8. The electrical connector as claimed in claim 1, wherein the second shielding comprises strain relief means which includes a first strap cooperating with a second strap to enclose and fix the external cable to absorb a force applied on the engagement between the cable lines and the reception portion of the contacts when the cable is pulled.

9. The electrical connector as claimed in claim 8, wherein the first strap of the second shielding forms a tapered end and the second strap of the second shielding defines a cutout adapted to receive the tapered end of the first strap.

10. The electrical connector as claimed in claim 1, wherein the positioning means is fishskeleton-shaped and defines spaced passageways therein communicating with the receptacles of the insulative housing.

11. The electrical connector as claimed in claim 10, wherein each passageway of the positioning means has an entrance portion and a reception portion, and the entrance portion is narrower than the reception portion which has substantially the same dimension as each cable line for retaining each cable line within the reception portion of the corresponding passageway.

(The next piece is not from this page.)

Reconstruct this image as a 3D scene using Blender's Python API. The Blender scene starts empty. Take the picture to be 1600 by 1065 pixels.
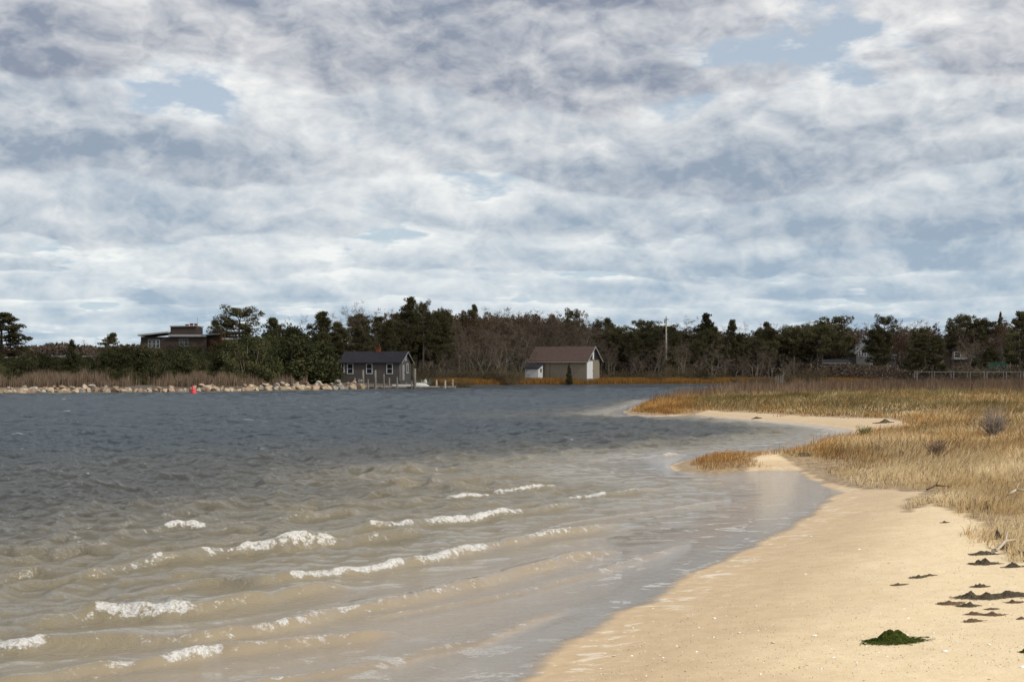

12. An electrical connector comprising:

an insulative housing having a reception surface defining a slot therein for receiving a complementary connector, an engaging surface opposite the reception surface for connecting with an external cable which comprises a plurality of cable lines, and a plurality of receptacles formed in the insulative housing and communicating between the reception surface and the engaging surface of the insulative housing;

a plurality of contacts respectively received within the receptacles of the insulative housing, each contact having a contact portion exposed to the slot for electrically connecting to a corresponding contact of the complementary connector; and

shielding means generally surrounding most portions of the insulative housing and further including hook portions attached to the reception surface for preventing the reception surface from being worn out due to repeated insertion/detachment of the complementary connector; wherein

a positioning means is positioned on a rear side of the engaging surface of the insulative housing, said positioning means including a plurality of passageways communicating with the corresponding receptacles in the housing and retaining the cable lines therein, and said shielding means includes at least one tab formed on a rear portion thereof for abutment against a rear side of the positioning means so as to retain the positioning means in position with regard to the insulative housing.

13. An electrical connector comprising:

an insulative housing having a reception surface defining a slot therein for receiving a complementary connector, an engaging surface opposite the reception surface for connecting with an external cable which comprises a plurality of cable lines, and a plurality of receptacles formed in the insulative housing and communicating between the reception surface and the engaging surface of the insulative housing;

a plurality of contacts respectively received within the corresponding receptacles of the insulative housing, each contact having a reception portion for electrically engaging with one corresponding cable line of the cable; and

positioning means provided on a rear side of the engaging surface of the insulative housing, passageways being defined in the positioning means in communication with the corresponding receptacles, respectively, and retaining the corresponding cable lines therein, whereby the positioning means prevents sputtered plastic particles from entering an interior of the insulative housing via the engaging surface during formation of a plastic shell of the connector; wherein

said connector further includes shielding means generally surrounding most portions of the insulative housing, and said shielding means includes at least one tag on a rear portion thereof for abutment against said positioning means and retaining said positioning means in position in the connector.